* _WORK TO DO_: Please copy out exactly, and only, the lines between the line with "Build this scene" and the line with "random.seed(7); np.random.seed(7)", both included. Pictures are to be omitted.

-- Start RECORDS SHOWN --

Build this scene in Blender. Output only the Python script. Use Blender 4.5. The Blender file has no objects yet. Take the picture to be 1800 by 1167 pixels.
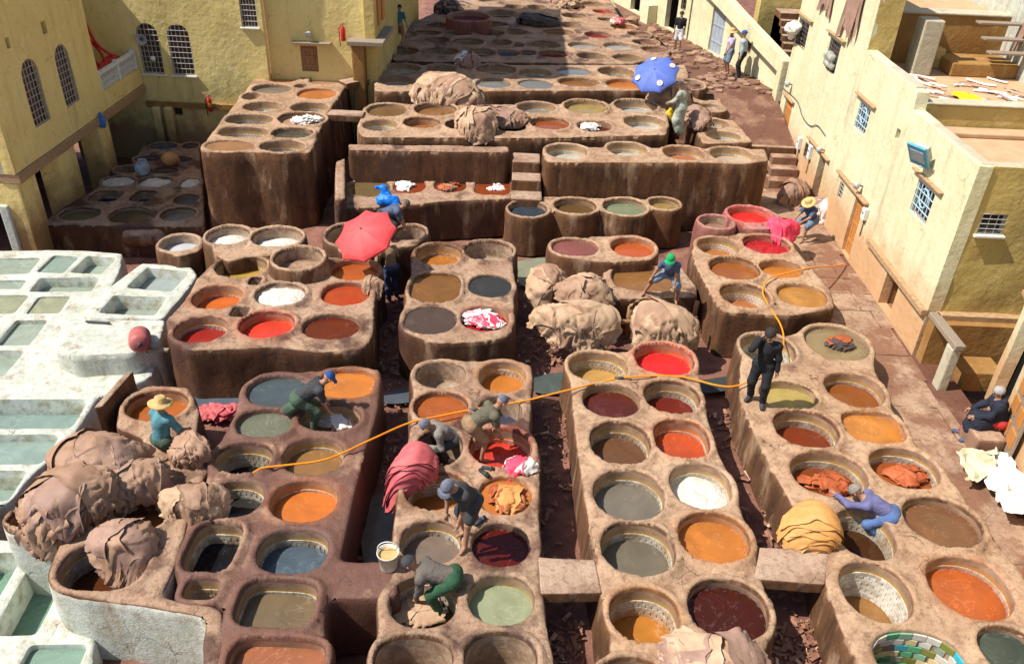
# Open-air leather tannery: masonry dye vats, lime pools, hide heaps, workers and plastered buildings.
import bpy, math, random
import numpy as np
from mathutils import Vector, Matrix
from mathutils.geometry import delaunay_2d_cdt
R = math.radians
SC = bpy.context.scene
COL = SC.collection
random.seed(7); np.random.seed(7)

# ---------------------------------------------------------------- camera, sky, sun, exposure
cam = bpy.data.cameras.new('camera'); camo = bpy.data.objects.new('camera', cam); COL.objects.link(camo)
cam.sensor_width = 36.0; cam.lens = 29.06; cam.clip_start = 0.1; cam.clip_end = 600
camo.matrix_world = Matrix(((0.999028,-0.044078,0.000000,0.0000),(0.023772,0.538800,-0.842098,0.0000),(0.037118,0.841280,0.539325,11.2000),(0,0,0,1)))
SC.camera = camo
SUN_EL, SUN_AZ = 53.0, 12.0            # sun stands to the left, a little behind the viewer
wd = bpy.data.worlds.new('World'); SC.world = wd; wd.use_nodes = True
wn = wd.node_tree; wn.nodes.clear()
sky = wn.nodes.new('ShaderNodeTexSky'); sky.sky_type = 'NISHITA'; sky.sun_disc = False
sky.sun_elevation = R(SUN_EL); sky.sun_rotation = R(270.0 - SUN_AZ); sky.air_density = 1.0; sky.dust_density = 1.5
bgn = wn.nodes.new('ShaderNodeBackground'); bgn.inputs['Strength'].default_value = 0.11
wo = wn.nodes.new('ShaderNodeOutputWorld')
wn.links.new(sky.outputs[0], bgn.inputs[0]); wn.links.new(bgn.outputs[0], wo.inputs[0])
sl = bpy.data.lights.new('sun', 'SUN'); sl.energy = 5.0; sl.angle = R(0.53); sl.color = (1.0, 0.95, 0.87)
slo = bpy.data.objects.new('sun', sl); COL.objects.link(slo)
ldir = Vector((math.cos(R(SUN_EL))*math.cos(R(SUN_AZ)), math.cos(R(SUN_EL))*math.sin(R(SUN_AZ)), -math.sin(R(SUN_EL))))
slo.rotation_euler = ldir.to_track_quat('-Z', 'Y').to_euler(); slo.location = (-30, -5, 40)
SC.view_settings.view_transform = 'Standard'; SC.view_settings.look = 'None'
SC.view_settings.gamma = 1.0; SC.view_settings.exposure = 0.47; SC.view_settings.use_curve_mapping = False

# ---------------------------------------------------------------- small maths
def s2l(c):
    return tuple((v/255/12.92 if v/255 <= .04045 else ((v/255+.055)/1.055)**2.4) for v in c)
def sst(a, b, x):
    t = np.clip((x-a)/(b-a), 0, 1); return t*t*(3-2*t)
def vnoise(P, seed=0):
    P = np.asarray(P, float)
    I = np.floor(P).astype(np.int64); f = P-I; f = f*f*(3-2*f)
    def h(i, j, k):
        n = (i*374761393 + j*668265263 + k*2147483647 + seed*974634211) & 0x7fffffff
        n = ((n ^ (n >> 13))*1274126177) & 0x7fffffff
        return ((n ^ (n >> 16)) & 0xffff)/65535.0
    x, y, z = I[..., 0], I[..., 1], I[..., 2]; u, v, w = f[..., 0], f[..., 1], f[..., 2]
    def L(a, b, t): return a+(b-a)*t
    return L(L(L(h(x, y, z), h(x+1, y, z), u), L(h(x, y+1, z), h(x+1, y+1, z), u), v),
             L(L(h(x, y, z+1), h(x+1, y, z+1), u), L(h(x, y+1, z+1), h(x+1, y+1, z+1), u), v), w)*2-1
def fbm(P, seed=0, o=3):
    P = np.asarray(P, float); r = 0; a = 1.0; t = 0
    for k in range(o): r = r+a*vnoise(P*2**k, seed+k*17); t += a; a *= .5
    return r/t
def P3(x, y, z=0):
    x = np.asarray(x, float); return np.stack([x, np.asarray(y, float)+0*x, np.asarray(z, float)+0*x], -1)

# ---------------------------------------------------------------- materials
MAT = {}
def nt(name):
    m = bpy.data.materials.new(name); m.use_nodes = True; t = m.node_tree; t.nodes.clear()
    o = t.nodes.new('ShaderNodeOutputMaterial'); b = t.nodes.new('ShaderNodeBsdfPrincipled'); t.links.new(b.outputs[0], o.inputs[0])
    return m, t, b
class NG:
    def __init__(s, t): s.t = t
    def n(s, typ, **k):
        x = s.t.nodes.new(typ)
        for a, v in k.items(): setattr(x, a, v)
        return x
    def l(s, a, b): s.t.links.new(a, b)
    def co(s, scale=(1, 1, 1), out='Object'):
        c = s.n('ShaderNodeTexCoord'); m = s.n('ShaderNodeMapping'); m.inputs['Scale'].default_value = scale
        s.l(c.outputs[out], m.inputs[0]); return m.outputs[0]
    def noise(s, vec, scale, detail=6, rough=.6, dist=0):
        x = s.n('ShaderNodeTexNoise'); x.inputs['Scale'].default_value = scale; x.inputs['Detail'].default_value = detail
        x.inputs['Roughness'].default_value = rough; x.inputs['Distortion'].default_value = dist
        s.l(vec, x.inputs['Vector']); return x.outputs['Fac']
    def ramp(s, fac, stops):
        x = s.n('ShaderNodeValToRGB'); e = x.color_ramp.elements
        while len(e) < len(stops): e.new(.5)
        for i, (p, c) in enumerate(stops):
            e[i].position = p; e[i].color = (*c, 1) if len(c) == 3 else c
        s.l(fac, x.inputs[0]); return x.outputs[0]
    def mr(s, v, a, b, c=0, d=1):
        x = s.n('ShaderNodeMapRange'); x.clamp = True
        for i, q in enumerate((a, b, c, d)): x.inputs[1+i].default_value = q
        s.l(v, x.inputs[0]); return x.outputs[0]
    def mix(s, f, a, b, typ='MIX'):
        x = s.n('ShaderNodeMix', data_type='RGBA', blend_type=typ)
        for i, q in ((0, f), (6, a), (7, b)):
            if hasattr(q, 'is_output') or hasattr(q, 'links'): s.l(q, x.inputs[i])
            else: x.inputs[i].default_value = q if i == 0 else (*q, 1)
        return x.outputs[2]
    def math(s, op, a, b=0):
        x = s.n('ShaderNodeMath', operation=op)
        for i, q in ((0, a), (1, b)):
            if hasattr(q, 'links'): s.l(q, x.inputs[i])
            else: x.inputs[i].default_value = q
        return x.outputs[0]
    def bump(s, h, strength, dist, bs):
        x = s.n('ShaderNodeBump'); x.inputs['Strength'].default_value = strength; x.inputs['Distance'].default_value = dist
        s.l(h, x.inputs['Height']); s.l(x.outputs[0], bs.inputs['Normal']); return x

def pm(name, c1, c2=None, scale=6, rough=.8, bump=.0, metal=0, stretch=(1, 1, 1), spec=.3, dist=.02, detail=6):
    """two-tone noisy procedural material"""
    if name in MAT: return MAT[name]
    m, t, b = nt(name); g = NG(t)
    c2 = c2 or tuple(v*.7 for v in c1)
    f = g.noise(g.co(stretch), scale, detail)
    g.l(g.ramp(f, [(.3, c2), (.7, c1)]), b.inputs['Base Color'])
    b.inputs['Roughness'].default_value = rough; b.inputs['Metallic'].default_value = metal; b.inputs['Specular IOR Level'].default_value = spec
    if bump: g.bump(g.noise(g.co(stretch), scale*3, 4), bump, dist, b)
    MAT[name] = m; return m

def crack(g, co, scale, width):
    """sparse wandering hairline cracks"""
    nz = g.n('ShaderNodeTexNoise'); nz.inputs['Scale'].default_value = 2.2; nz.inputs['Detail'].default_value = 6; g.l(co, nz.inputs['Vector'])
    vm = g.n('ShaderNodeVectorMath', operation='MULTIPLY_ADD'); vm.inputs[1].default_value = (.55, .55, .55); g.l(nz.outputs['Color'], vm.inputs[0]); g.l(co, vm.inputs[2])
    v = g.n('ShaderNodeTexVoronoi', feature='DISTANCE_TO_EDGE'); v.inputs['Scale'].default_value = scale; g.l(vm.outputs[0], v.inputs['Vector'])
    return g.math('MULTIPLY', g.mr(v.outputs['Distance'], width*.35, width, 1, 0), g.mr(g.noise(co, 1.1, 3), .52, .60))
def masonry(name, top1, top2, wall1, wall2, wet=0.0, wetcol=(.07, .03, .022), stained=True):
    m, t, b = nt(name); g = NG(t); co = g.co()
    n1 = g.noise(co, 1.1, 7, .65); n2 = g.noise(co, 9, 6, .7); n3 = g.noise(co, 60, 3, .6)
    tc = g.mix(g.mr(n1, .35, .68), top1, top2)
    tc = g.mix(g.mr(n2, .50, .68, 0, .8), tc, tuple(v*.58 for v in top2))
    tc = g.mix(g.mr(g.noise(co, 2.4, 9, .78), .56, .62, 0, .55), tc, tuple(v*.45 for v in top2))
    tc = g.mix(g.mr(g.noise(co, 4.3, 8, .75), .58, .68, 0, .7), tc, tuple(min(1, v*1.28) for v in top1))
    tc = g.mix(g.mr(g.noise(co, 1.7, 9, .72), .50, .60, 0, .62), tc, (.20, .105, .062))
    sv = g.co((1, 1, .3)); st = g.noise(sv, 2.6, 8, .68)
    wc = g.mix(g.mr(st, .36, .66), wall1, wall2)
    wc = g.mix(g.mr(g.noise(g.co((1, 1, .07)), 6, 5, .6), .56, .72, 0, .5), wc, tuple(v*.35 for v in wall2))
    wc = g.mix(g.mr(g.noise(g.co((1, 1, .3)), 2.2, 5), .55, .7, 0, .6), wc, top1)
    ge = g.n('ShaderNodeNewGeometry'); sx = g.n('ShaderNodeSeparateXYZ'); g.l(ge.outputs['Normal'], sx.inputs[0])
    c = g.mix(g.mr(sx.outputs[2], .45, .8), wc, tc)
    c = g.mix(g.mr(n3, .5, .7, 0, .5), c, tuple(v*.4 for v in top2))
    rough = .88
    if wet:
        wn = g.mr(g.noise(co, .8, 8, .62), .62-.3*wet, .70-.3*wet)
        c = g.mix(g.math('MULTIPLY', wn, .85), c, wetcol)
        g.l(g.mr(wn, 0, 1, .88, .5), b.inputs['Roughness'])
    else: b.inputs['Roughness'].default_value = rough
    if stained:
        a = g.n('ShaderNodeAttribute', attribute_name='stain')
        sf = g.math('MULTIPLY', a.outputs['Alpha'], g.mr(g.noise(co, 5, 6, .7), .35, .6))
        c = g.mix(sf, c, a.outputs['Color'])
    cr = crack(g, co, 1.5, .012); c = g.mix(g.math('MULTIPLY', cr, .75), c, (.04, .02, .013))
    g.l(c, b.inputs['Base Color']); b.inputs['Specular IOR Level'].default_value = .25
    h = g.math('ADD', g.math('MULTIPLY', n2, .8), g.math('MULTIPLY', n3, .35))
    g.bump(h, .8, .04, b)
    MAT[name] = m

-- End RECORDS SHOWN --
-- Start RECORDS SHOWN --

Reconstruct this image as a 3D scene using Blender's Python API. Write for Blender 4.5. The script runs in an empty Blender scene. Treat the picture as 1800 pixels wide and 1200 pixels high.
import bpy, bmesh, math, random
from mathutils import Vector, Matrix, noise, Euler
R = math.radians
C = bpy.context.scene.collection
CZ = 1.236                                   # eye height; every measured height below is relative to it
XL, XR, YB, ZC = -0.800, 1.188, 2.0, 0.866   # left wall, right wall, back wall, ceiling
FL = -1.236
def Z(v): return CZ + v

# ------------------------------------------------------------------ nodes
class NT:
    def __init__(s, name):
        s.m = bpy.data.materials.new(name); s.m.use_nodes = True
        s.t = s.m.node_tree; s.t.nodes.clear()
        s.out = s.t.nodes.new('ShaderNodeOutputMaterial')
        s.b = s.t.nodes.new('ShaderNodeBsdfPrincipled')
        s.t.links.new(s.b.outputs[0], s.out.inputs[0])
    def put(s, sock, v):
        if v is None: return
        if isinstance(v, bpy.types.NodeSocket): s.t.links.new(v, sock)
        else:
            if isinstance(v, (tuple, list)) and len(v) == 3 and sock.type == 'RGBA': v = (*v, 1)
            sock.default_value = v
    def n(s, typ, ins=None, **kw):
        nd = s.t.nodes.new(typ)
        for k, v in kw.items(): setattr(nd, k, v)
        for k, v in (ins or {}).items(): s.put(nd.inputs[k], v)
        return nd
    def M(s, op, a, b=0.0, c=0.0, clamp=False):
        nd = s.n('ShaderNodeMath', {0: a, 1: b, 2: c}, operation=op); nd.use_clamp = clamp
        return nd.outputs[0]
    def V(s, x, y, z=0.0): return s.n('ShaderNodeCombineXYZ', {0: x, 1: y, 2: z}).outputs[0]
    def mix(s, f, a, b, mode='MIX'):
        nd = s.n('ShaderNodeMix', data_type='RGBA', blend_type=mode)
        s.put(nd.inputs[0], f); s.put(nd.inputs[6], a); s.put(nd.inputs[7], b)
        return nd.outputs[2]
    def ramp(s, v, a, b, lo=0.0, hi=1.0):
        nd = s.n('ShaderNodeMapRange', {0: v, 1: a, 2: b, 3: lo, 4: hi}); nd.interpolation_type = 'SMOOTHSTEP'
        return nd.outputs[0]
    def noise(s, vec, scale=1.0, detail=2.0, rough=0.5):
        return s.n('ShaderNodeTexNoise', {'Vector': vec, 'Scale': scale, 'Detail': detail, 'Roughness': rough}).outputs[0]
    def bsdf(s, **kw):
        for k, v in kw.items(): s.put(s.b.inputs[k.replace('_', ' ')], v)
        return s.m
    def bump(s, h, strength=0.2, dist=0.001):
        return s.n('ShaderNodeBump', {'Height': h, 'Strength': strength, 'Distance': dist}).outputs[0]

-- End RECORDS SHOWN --

* _FULL RESPONSE_:
Build this scene in Blender. Output only the Python script. Use Blender 4.5. The Blender file has no objects yet. Take the picture to be 1800 by 1167 pixels.
# Open-air leather tannery: masonry dye vats, lime pools, hide heaps, workers and plastered buildings.
import bpy, math, random
import numpy as np
from mathutils import Vector, Matrix
from mathutils.geometry import delaunay_2d_cdt
R = math.radians
SC = bpy.context.scene
COL = SC.collection
random.seed(7); np.random.seed(7)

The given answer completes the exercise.